As fossil fuel consumption continues, greenhouse gas emissions like carbon dioxide and methane keep rising, worsening the climate crisis. While carbon capture technology promises to remove excess CO₂ from the atmosphere, new research highlights its severe limitations and economic drawbacks.

Carbon capture is still in its early stages, and many claims about its effectiveness are overhyped. A recent study compared the costs of investing in carbon capture versus transitioning to renewable energy, and the results are clear—switching to wind, solar, and water power is the better option.

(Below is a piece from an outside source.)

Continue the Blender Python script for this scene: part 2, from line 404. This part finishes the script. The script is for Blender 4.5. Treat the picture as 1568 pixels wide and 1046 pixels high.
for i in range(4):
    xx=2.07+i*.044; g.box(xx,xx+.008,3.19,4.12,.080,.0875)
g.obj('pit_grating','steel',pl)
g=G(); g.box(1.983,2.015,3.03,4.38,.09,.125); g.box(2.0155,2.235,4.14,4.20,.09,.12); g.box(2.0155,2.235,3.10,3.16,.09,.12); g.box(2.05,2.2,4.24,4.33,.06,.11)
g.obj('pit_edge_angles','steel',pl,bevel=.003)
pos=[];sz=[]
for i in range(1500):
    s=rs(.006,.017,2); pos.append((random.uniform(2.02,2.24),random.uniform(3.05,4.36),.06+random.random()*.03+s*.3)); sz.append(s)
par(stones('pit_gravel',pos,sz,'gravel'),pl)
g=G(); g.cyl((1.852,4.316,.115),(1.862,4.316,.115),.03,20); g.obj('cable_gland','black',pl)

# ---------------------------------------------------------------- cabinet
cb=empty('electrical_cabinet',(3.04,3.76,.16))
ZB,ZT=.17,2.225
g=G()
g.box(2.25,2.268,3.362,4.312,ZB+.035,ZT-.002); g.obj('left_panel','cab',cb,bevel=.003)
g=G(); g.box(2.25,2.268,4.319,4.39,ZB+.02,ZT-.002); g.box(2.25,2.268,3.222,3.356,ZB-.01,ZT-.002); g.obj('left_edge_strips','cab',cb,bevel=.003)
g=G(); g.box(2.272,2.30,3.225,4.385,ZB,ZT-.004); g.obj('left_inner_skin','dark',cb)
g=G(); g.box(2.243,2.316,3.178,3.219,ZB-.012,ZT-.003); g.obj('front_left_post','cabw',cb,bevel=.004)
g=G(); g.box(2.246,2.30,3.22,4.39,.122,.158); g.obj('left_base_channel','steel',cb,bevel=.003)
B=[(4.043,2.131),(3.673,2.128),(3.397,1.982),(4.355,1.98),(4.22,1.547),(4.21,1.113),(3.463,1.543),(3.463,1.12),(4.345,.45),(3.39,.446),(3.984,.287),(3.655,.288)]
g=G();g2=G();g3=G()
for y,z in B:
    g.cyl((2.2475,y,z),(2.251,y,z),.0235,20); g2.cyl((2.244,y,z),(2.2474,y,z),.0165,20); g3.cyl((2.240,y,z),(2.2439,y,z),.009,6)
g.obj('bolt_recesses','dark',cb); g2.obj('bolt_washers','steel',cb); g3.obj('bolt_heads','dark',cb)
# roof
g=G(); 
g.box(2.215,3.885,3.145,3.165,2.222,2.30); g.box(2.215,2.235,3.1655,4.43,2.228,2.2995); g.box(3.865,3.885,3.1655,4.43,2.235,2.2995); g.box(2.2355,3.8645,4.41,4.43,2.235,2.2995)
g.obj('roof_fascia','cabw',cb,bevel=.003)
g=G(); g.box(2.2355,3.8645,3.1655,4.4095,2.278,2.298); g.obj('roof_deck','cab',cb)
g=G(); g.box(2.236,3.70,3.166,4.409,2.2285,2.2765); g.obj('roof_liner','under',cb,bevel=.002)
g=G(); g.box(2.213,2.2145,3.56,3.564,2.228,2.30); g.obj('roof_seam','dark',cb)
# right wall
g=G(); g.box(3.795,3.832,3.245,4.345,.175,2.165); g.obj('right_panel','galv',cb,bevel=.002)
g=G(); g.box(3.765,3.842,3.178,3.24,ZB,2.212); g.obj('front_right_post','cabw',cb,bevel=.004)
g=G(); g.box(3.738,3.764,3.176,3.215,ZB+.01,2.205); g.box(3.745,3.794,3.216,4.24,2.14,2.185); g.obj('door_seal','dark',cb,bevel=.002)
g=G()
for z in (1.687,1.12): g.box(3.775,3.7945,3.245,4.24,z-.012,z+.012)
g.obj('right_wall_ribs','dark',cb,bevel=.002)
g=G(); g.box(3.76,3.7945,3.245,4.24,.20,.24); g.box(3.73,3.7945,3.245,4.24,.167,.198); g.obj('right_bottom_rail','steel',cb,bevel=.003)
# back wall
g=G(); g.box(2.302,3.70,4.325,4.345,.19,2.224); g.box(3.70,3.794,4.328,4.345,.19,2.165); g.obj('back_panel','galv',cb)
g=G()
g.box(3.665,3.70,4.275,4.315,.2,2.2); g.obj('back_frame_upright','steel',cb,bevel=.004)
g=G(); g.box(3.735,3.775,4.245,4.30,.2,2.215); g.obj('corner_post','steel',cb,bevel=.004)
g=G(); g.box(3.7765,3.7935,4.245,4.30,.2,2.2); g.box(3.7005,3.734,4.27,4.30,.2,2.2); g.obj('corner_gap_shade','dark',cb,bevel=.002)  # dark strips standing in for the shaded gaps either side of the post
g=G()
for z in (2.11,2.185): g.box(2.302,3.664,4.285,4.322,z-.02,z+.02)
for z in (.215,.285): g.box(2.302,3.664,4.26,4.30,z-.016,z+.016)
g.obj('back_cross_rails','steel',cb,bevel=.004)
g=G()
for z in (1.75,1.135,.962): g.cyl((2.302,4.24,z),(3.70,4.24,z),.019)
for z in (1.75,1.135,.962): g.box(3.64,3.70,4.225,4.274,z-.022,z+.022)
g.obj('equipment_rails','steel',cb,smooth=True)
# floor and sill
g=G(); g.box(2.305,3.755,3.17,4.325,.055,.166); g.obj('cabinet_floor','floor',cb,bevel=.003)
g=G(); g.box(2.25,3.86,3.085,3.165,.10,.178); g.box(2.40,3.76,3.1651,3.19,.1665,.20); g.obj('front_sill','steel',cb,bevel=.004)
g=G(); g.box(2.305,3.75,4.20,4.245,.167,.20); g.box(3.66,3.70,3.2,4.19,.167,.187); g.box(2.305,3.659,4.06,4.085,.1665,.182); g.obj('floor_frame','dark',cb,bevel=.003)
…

“If you spend $1 on carbon capture instead of on wind, water, and solar, you are increasing CO₂, air pollution, energy costs, and overall social costs,” explains lead researcher Professor Mark Jacobson from Stanford University.

The study contrasts two possible futures: one where fossil fuels are phased out in favor of renewable energy, electrification, and sustainable transport, and another where fossil fuel use continues with added carbon capture. The first scenario proves far more effective at reducing emissions and costs.

Moving to renewables by 2050 could cut energy demand by 54%, with even greater financial savings. Additionally, millions of illnesses and around 5 million deaths from air pollution could be prevented annually. Unlike fossil fuels, renewables generate power on-site, eliminating the need for extraction, transport, and refining.

The study’s conclusion is clear: the only way to fully eliminate pollution and greenhouse gas emissions is to phase out fossil fuels entirely.